Büyük Cihat Nedir?

Sorularla İslam

Sahabenin “Büyük cihat nedir ya Rasûlallah?” sorusuna Peygamber (s.a.s.) Efendimiz’in verdiği cevap.

Rasûl-i Ekrem sallallahu aleyhi ve sellem Hazretleri, Tebük seferinden dönüşlerinde, sefere iştirak eden mücahidîn-i kiram hazarâtı gayet yorgun, bîtab, mecalsiz idiler. Her ne kadar düşman ile karşılaşılmadı ise de yolun uzunluğu, yazın şiddetli sıcağı, suyun ve erzakların kifayetsizliği onları, haylice yıpratmıştı. Buna rağmen sallallahu aleyhi ve sellem Efendimiz’in ilk sözleri:

“Küçük cihattan büyük cihada döndük” olmuştur.

BÜYÜK CİHAT NEDİR?

Ashab-ı kirâm radıyallahu anhüm, merakla sordular: “Büyük cihat nedir ya Rasûlallah?” Cevaben buyurdu ki: “Nefis ile cihat...”

Bunun hakkında büyükler demişlerdir ki: Cihat ikidir: Küçük cihat, büyük cihat.

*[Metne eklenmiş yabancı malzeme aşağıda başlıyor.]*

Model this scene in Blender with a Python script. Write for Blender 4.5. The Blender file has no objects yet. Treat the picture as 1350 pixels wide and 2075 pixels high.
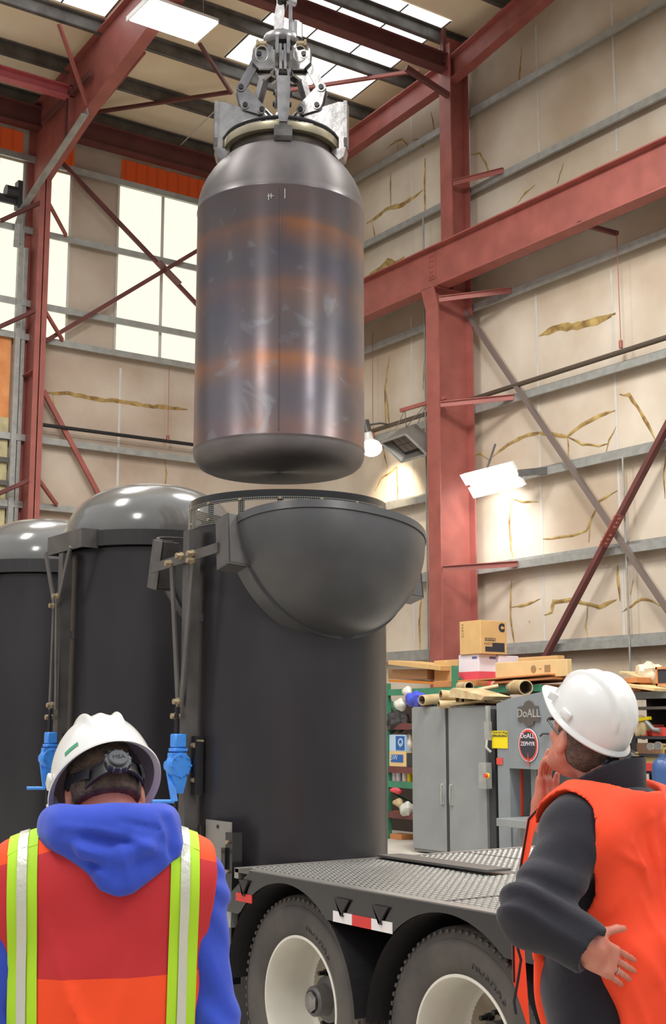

Küçük cihat küffar ile yapılan mücahede ve muhârebelerdir. Büyük cihat ise, nefis ile cihat etmektir. Bâtını (yani içimizi, gönlümüzü) ıslah etmektir. Bâtını ıslah etmek ise zahiri (dışımızı) ıslahtan daha zor ve uzundur. Küçük cihadın gayesi cennete ve rahmete nail olmak büyük cihadın gayesi ise Hak Teâlâ’yı ve Cemâl-i İlahiyi müşâhadeye vâsıl olmaktır

Küçük cihatın gâyesi şehadet, büyük cihatın gâyesi sıddîkiyettir. Şüphesiz ki siddîkların derecesi şehitlerinkinden üstündür. Bu bakımdan Rasul-i Ekrem sallallahu aleyhi ve sellem Efendimiz dahi, Allah Teâlâ’nın Habib-i edîbi, Kâinatın Efendisi olduğu halde daima:

“Allahümme lâ tekilnî ilâ nefsî tarfete aynin” “Ya Rabbi! -Bir an bile- gözümü açıp kapayıncaya kadar beni nefsimle bırakma” niyazında Hak Teâlâ ve Tekaddes Hazretleri’ne sığınmışlardır. Seyr ü sülûk yolu ile bir mürşid-i kâmili teşhis edip, ona tam teslim olmak, onun dileklerini harfiyyen yerine getirmek sûretiyle, nefisle mücâhede edilir. Hak Teâlâ çok sevdiği, veliliğe istidatlı olan kullarına bu yolu nasip eder.

KULUN ALLAH’I TANIMASI

Abdülkâdir Geylânî kuddise sirruh Hazretleri buyurur:

– Kul Allah’ı tanıdığı zaman insanlar onun kalbinde yer etmez, çıkar. Tıpkı kuruyan yaprakların ağaçtan dökülmesi gibi dökülürler. Böylece onun kalbi, insanlardan tamamen arınmış, temizlenmiş olarak kalır. Bu mertebeye ulaşan kişi, kalbi ve özü yönünden insanlara karşı kördür, sağırdır, onları görmez, sözlerini işitmez...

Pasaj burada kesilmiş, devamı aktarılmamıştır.